WORK TO COMPLETE
Within the records that follow, find every line containing the string "More". Copy those lines.

Scene script records:

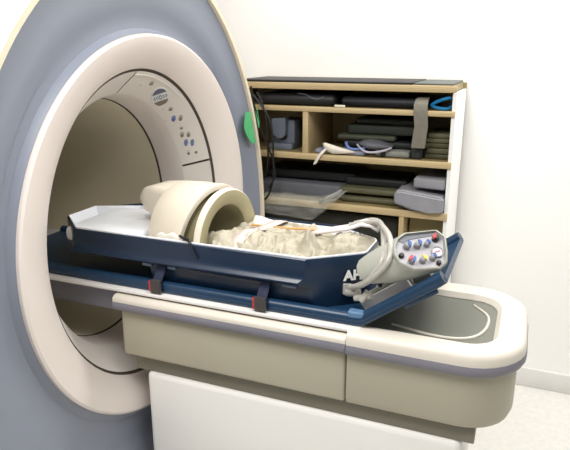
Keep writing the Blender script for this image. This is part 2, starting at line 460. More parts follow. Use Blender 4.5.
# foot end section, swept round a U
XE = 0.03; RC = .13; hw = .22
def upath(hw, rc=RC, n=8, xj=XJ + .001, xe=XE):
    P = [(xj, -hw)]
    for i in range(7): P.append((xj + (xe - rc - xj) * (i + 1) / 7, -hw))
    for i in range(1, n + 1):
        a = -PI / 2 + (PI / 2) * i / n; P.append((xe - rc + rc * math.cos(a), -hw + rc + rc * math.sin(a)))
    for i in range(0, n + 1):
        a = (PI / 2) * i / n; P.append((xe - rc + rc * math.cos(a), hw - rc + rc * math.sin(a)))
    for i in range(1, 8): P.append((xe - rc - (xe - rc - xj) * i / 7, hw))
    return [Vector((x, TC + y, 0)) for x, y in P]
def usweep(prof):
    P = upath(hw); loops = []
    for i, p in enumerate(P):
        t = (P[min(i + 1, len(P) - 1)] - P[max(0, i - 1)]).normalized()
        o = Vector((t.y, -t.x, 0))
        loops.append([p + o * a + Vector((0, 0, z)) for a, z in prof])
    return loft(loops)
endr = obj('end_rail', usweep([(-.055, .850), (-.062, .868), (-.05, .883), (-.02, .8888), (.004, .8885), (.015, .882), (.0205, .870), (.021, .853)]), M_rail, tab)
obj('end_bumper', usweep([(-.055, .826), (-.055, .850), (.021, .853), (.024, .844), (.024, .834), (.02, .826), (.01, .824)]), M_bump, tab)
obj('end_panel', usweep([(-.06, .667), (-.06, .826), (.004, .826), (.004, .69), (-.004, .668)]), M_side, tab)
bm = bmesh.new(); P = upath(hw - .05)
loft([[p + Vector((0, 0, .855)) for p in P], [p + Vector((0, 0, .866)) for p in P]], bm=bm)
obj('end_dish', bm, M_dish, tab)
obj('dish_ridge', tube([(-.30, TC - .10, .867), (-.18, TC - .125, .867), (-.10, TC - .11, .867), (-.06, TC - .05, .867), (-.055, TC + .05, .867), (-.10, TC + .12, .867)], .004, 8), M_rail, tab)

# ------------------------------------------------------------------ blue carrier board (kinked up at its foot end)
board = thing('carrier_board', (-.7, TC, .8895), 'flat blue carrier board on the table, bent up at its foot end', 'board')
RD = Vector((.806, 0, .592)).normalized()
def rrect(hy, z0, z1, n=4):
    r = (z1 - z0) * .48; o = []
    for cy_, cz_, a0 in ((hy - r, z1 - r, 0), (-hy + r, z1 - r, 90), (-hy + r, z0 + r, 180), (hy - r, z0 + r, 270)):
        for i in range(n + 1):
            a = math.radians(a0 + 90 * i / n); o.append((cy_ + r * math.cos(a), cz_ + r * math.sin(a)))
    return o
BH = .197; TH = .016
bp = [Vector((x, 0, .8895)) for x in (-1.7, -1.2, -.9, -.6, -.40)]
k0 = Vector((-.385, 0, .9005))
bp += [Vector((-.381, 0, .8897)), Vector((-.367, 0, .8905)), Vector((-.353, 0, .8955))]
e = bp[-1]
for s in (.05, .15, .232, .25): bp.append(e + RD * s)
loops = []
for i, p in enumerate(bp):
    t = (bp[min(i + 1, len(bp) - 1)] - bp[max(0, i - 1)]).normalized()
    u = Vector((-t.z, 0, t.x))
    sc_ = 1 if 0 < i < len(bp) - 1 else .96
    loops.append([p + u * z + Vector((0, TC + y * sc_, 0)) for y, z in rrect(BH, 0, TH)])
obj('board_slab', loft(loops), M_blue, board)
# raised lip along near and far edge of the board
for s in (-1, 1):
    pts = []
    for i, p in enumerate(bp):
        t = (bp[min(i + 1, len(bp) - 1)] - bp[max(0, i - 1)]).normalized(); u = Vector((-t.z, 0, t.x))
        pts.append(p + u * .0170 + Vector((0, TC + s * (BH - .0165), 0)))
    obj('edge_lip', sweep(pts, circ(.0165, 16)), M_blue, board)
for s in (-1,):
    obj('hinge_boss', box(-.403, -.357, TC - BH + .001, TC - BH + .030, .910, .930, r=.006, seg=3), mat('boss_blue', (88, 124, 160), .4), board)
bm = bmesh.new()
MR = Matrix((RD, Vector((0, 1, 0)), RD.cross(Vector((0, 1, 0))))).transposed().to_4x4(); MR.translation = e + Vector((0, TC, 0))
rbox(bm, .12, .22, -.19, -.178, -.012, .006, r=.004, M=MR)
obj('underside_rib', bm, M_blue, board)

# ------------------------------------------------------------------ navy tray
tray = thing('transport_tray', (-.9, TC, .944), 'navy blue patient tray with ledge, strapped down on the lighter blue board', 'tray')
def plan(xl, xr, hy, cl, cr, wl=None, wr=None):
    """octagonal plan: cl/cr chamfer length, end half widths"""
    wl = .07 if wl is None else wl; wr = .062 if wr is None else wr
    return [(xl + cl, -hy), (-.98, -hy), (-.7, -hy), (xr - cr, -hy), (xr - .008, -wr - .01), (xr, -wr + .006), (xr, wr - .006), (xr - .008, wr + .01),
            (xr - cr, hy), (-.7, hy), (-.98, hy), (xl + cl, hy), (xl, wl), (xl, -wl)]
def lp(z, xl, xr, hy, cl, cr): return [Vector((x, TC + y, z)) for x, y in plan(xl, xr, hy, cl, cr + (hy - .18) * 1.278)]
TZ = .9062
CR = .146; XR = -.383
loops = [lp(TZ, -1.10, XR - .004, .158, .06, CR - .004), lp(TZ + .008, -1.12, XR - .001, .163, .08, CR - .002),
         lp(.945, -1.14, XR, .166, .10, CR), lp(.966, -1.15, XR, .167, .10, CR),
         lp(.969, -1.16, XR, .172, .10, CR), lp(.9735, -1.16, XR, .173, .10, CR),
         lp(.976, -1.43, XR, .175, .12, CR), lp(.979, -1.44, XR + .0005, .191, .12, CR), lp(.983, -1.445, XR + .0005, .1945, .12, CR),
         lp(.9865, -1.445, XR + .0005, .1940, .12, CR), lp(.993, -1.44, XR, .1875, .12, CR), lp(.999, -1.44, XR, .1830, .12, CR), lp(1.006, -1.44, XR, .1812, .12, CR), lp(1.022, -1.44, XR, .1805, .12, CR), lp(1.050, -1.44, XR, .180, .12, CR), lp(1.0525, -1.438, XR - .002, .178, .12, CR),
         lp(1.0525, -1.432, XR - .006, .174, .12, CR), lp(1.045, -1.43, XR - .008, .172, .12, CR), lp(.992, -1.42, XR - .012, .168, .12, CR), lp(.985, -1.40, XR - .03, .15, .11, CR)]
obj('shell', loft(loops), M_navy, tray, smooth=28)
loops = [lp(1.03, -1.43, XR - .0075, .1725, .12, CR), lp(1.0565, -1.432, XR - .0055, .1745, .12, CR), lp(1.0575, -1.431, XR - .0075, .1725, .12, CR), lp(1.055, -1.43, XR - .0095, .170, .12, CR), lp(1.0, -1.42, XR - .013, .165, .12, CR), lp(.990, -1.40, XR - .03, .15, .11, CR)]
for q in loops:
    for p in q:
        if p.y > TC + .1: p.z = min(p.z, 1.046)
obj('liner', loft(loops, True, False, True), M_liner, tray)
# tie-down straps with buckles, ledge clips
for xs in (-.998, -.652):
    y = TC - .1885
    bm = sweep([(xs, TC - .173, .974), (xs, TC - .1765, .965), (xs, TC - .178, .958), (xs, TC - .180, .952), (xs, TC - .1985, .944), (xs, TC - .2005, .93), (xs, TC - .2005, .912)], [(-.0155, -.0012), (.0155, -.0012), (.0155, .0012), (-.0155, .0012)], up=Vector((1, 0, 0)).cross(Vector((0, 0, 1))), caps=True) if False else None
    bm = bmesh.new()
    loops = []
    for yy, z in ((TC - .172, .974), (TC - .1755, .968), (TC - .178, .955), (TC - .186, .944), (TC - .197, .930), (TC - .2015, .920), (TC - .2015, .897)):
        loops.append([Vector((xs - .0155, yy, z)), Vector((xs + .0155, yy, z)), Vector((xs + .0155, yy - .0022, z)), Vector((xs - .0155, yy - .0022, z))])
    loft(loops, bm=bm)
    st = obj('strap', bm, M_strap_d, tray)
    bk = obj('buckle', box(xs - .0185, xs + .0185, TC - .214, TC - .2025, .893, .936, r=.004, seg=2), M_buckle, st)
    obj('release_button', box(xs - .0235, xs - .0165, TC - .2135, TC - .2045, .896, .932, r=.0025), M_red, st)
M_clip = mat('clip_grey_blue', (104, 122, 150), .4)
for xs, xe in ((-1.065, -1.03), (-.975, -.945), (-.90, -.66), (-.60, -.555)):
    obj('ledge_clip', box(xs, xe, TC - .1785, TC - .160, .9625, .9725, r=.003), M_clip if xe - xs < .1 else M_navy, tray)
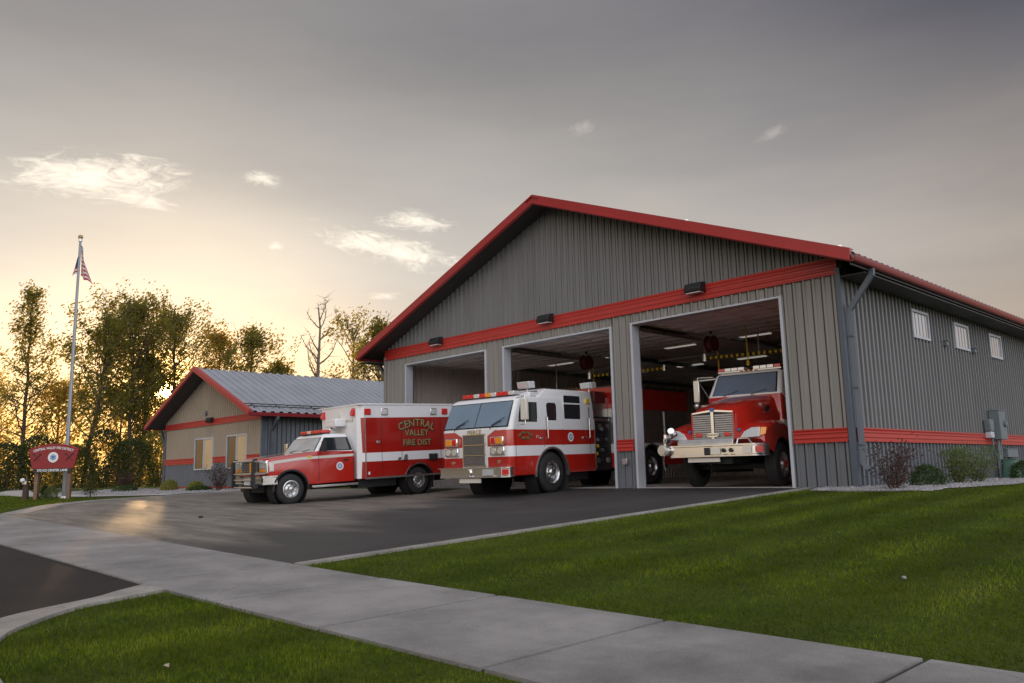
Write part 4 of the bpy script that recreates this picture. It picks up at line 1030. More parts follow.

TASK RESULT
Keep writing the Blender script for this image. This is part 2, starting at line 460. More parts follow. Use Blender 4.5.
Write part 4 of the bpy script that recreates this picture. It picks up at line 1030. More parts follow.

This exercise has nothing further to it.